A exclusão de 3,3 milhões de eleitores após o recadastramento biométrico feito até os primeiros meses desse ano deu margem a uma série de interpretações. Uma delas sustenta que como um grande número de títulos excluídos concentra-se no Nordeste, o candidato do PT a presidência poderia ser o grande perdedor, já que o partido tem tido, desde 2016, grande votação na região.

Existe duas formas de o eleitor fazer o recadastramento biométrico. A primeira é ir espontaneamente até a o cartório eleitoral e recadastrar o título. A segunda é quando o Tribunal Regional Eleitoral convoca todos os eleitores de um município para a revisão do eleitorado. Nesse caso, é estabelecido um prazo para que todos os eleitores se recadastrarem. Quem não comparece é retirado da listagem.

Conversei longamente com um técnico do TRE do Paraná, que é também estudioso das eleições no Brasil, Daniel Galuch Junior. Ele esteve ativamente envolvido no processo de recadastramento biométrico de seu estado. Segundo sua explicação, o processo biométrico garante que se faça uma depuração do cadastro de eleitores.

A principal razão para eliminação dos eleitores estaria associada à mudança do domicilio eleitoral. São poucos os eleitores residentes nos municípios em revisão que não atendem ao chamado da Justiça Eleitoral. Identificou-se em muitos casos que o cidadão muda de cidade, não transfere o título e acaba criando o hábito de justificar o voto. No momento do recadastramento ele não comparece e é retirado da listagem. Por outro lado, novos moradores de uma determinada cidade aproveitam a oportunidade para transferir o título e, por consequência, ter o recolhimento de suas informações biométricas.

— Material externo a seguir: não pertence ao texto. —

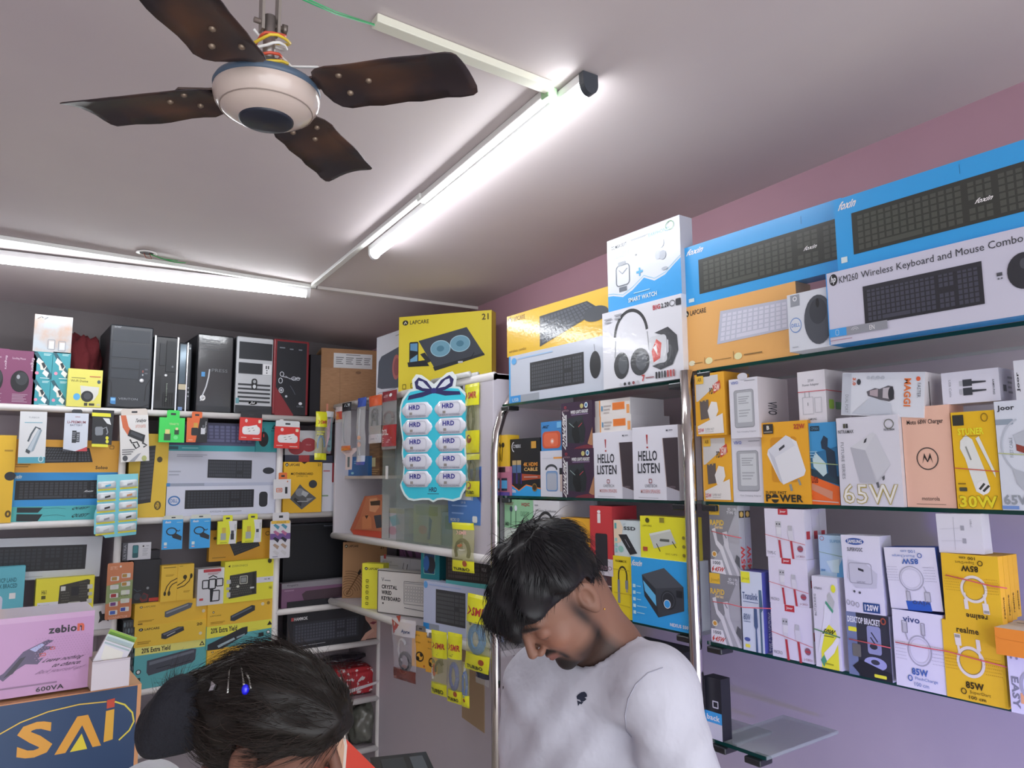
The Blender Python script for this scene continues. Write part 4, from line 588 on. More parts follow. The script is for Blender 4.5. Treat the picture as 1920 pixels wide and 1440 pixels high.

Portanto, cidades que perdem muitos moradores por conta de imigração tenderiam a perder eleitores após o recadastramento. Talvez essa seja uma boa hipótese para explicar a alta taxa de nordestinos excluídos após a revisão.

Uma segunda razão é que o alistamento e o voto não são obrigatórios para os que têm mais de 70 anos e para os analfabetos. Um contingente expressivo de eleitores idosos e analfabetos simplesmente não comparece para fazer a revisão eleitoral com identificação biométrica. Por fim, existe um número residual de eleitores que morreram e não foram retirados do cadastro, ou estavam doentes à época do recadastramento.

Em algumas cidades, sobretudo as grandes, a Justiça Eleitoral pode ter dado um prazo exíguo para o alistamento. As famosas fotos das filas de recadastramento em Salvador mostraram que houve um erro na logística do alistamento eleitoral na cidade. Foram muitos os relatos de cidadãos não teriam conseguido se recadastrar a tempo.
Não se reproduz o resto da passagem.